Earlier this month, the New Hampshire House passed what looks like a tiny change: a 0.05 percentage point cut to the Business Enterprise Tax. But this small number masks big consequences. Based on our research, the proposal would drain tens of millions of dollars from the state budget, could weaken funding for education, health care, and local services, and ultimately shift more costs onto families and property taxpayers, all while offering most businesses savings too small to meaningfully boost hiring or investment. Here’s what the data show, and why it matters for Granite Staters.

First, this proposed change could drain millions from an already-strained state budget.

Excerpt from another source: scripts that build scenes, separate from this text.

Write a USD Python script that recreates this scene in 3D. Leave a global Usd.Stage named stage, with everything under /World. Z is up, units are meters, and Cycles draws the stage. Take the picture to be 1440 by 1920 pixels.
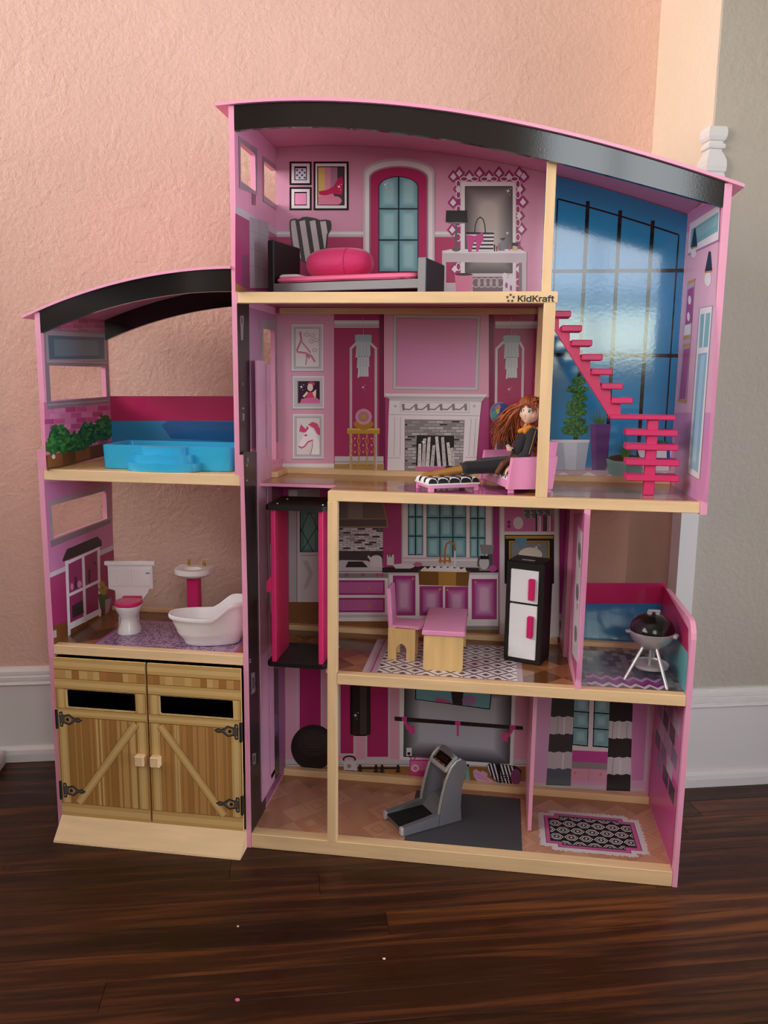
import math, numpy as np, trimesh, manifold3d as m3, usdkit, meshkit
from pxr import Usd, UsdGeom, UsdLux, UsdShade, Gf, Sdf, Vt
from shapely.geometry import Polygon, LineString, Point, box as sbox, MultiPolygon
from shapely import affinity
from shapely.ops import unary_union
stage = Usd.Stage.CreateInMemory()
UsdGeom.SetStageUpAxis(stage, UsdGeom.Tokens.z); UsdGeom.SetStageMetersPerUnit(stage, 1)
UsdGeom.Xform.Define(stage, '/World'); UsdGeom.Scope.Define(stage, '/World/Looks')
rng = np.random.default_rng(7)
# ---------------------------------------------------------------- camera
# world frame: x along the dollhouse front, y into its depth, z up; dollhouse front plane y = 0
FPX = 1527.8654
CR = np.array([0.9901662321038565, 0.13938774109031454, 0.011911777155036933])
CU = np.array([-0.03447394520280781, 0.16059477302591676, 0.9864182003485683])
CF = np.array([-0.1355816355684118, 0.9771286386707196, -0.1638207666509367])
CP = np.array([0.8143618872194952, -1.3525559829118905, 0.8712329204968402])
cam = UsdGeom.Camera.Define(stage, '/World/camera')
cam.CreateHorizontalApertureAttr(36.0); cam.CreateVerticalApertureAttr(48.0)
cam.CreateFocalLengthAttr(36.0 * FPX / 1440); cam.CreateClippingRangeAttr(Gf.Vec2f(0.05, 50))
mm = np.eye(4); mm[0, :3], mm[1, :3], mm[2, :3], mm[3, :3] = CR, CU, -CF, CP
cam.AddTransformOp().Set(Gf.Matrix4d(*mm.ravel().tolist()))
EXPOSURE = -0.4
cam.CreateExposureAttr(EXPOSURE)
# ---------------------------------------------------------------- room frame, sky and daylight
RA = math.radians(15)                                   # the room's walls are turned 15 degrees from the dollhouse
RU = np.array([math.cos(RA), math.sin(RA), 0]); RN = np.array([-math.sin(RA), math.cos(RA), 0])
KP, KG, SR = .325, .06, 1.26                            # pink wall, grey wall (distance along RN), return (along RU)
SL, SE, KF, ZC = -1.15, 2.7, -2.3, 2.5                  # left wall, far right wall, front wall, ceiling
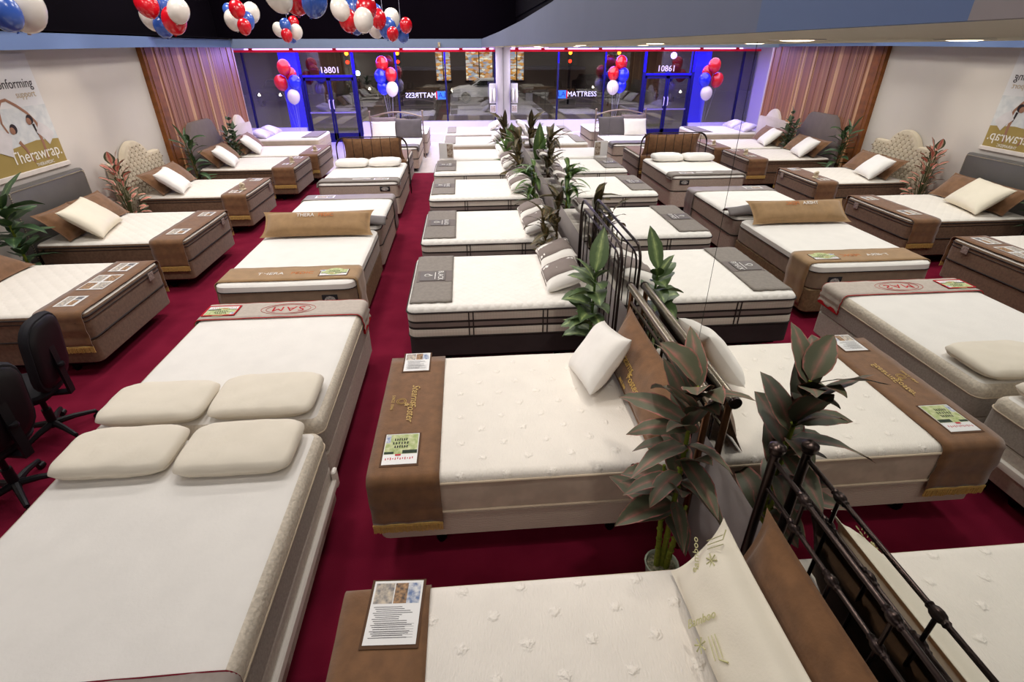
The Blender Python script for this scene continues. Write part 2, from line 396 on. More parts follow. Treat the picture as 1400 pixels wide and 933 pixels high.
for i in range(len(posts)-1):
    a, b = posts[i], posts[i+1]
    if i == 1: continue
    g = glass('window_%d' % (i+1), a, b, .5 if i == 0 else .66, ZH); struct(g)
g = glass('window_6', -9.3, -8.66, .5, ZH); struct(g)
mb = MB(); gb = MB()
for x in posts:
    w = .05 if x in (-6.86, -5.07) else .028
    mb.box(x-w, x+w, YW-.05, YW+.05, 0 if w == .05 else .5, ZH)
    if x > -8 and x < -.5: gb.box(x-w*.8, x+w*.8, YW-.062, YW-.05, 2.25 if w == .05 else 2.45, ZH)
mb.box(-9.4, 0, YW-.05, YW+.05, ZH, ZH+.02)
struct(mb.build('window_1_frame', M_navy, smooth=False))
# lit header band: red strip with white-lilac neon line
struct(MB().box(-9.4, -.24, YW-.1, YW+.05, ZH, ZH+.065).build('trim_8', mat('red_header_band', (190, 16, 40), emit=.35, var=.02), smooth=False))
struct(MB().box(-9.4, -.24, YW-.1, YW+.05, ZH+.065, 3.0).build('trim_9', mat('lilac_header_paint', (214, 196, 232), var=.02), smooth=False))
t = thing('neon_strip', 'thin white neon strip running above the windows', 'light', (0, YW-.13, 2.93))
MB().box(-8.5, -.3, -.012, .012, -.012, .012).build('tube', emat('neon_white', (225, 190, 255), 3.5), t, smooth=False)
mb = MB()
for x in (-8.3, -7.0, -5.6, -3.4, -2.2, -1.4, -.5): mb.box(x-.06, x+.06, -.03, .03, -.03, .03)
mb.build('bracket', M_red, t, smooth=False)
# LED strips on the mullion heads
for x, l in ((-6.86, 'left of the glass double door'), (-5.07, 'right of the glass double door'), (-3.64, 'behind the right balloon bunch'), (-1.97, 'left of the parked silver car')):
    w = .04 if x in (-6.86, -5.07) else .022
    o = MB().bbox(x-w, x+w, YW-.064, YW-.0505, 2.2 if w == .04 else 2.5, ZH-.01, .003).build('led_strip', M_blueglow)
    tag(o, 'glowing blue light strip on the window post '+l, 'light', 'blue light strips on the window posts')
# column just outside the door, its blue light put in as glowing colour
t = thing('blue_column', 'wide column lit saturated blue standing left of the glass door', 'column', (-7.28, YW+.45, -.1))
MB().bbox(-.31, .31, -.2, .2, 0, 3.1, .02).build('shaft', mat('blue_light_painted', (10, 10, 240), emit=1.1, var=.02), t)
MB().bbox(-.36, .36, -.25, .25, 0, .25, .02).build('plinth', M_navy, t)
# double door
t = thing('door_1', None, None, (-5.97, YW, 0)); t['kind'] = 'structure'
mb = MB()
mb.box(-.84, .85, -.05, .05, 2.08, 2.16)
mb.box(-.84, .85, -.05, .05, 0, .06)
mb.build('door_frame', M_navy, t, smooth=False)
for s in (-1, 1):
    a, b = (-.83, -.01) if s < 0 else (.01, .84)
    m = MB().box(a, a+.06, -.03, .03, .06, 2.07).box(b-.06, b, -.03, .03, .06, 2.07).box(a, b, -.03, .03, .06, .3).box(a, b, -.03, .03, 1.99, 2.07)
    d = m.build('door_leaf', M_navy, t, smooth=False)
    MB().box(a+.06, b-.06, -.004, .004, .3, 1.99).build('door_glass', M_glass, d, smooth=False)
    MB().box(a+.05, b-.05, -.075, -.05, .96, 1.0).box(a+.08, a+.11, -.06, -.03, .95, 1.01).box(b-.11, b-.08, -.06, -.03, .95, 1.01).build('push_bar', mat('lilac_steel', (170, 165, 210), metal=.6, rough=.3), d, smooth=False)
    MB().tube([(s*.07, -.03, 1.1), (s*.07, -.09, 1.12), (s*.07, -.09, 1.36), (s*.07, -.03, 1.38)], .016, 8).build('handle', M_whitemetal, d)
MB().box(-.84, .85, -.006, .006, 2.16, ZH).build('transom_glass', M_glass, t, smooth=False)
mb = MB().box(-.82, .83, -.062, -.05, 2.10, 2.15)
mb.build('led_strip', M_blueglow, t, smooth=False)
# address number on the transom, readable from the street
mb = MB(); add_text(mb, '10861', .27, T(-5.87, YW-.02, 2.30, 90, 0, 180), ext=.004)
o = mb.build('address_number', emat('number_glow', (215, 190, 255), 2.2), smooth=False); tag(o, 'glowing white number 10861 on the glass above the door, seen reversed', 'sign')
# logo decal
t = thing('window_decal', 'reversed white and blue LA MATTRESS lettering on the window glass', 'sign', (0, YW-.014, 1.5))
mb = MB(); add_text(mb, 'MATTRESS', .235, T(-2.87, 0, 0, 90, 0, 180), ext=.001, sx=.98); mb.build('lettering', mat('decal_white', (225, 225, 240), emit=.35), t, smooth=False)
MB().box(-2.29, -1.98, -.001, .001, -.13, .13).build('blue_box', mat('decal_blue', (50, 110, 215), emit=.35), t, smooth=False)
mb = MB(); add_text(mb, 'LA', .235, T(-2.13, -.004, 0, 90, 0, 180), ext=.001); mb.build('box_lettering', mat('decal_navy', (28, 50, 140)), t, smooth=False)
MB().box(-2.335, -2.30, -.001, .001, -.13, .13).build('red_bar', mat('decal_red', (200, 30, 50), emit=.2), t, smooth=False)
# white column at the far end of the mirror wall
struct(MB().bbox(-.235, .0, 19.9, 20.3, 0, 3.0, .01).build('trim_10', mat('white_column_paint', (224, 216, 222), var=.02)))
mb = MB().bbox(-.36, -.3, -.0, .02, 0, .005, .001)
t = thing('sample_display', 'wall rack holding white oval foam samples on the white column', 'display rack', (-.37, 19.84, 0))
MB().bbox(-.12, .12, 0, .03, 1.28, 1.9, .01).box(-.1, .1, -.03, 0, .98, 1.24).build('panel', mat('rack_white', (224, 220, 226)), t)
for x in (-.065, .06):
    MB().sphere((x, -.06, 1.55), .06, 10, sc=(.95, .6, 3.6)).build('sample', M_pillow, t)
MB().box(-.08, .08, -.035, -.03, 1.02, 1.2).build('leaflet', mat('leaflet_print', (150, 120, 120), rgb2=(220, 210, 205), vs=30), t, smooth=False)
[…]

Through examining past BET rate reductions, revenue trends, recent tax filing data, official state revenue projections, and interactions with the Business Profits Tax (BPT), we modeled the likely fiscal and economic effects of the proposed 0.05 percent change in the BET tax rate and found that if the proposed BET rate had been implemented during the current biennial State Budget, it would have cost the state $26 million per year in BET revenue. For context, that is equivalent to more than half of last year’s budgets for the New Hampshire Veterans Home, the State Police, or the State’s road and bridge aid to towns and cities. This new annual revenue loss would be on top of the nearly $105 million in BET revenue the State is already set to lose in FY2026 due to prior reductions. These combined business tax cuts are almost twice what the state spent on targeted special education aid over the past two years.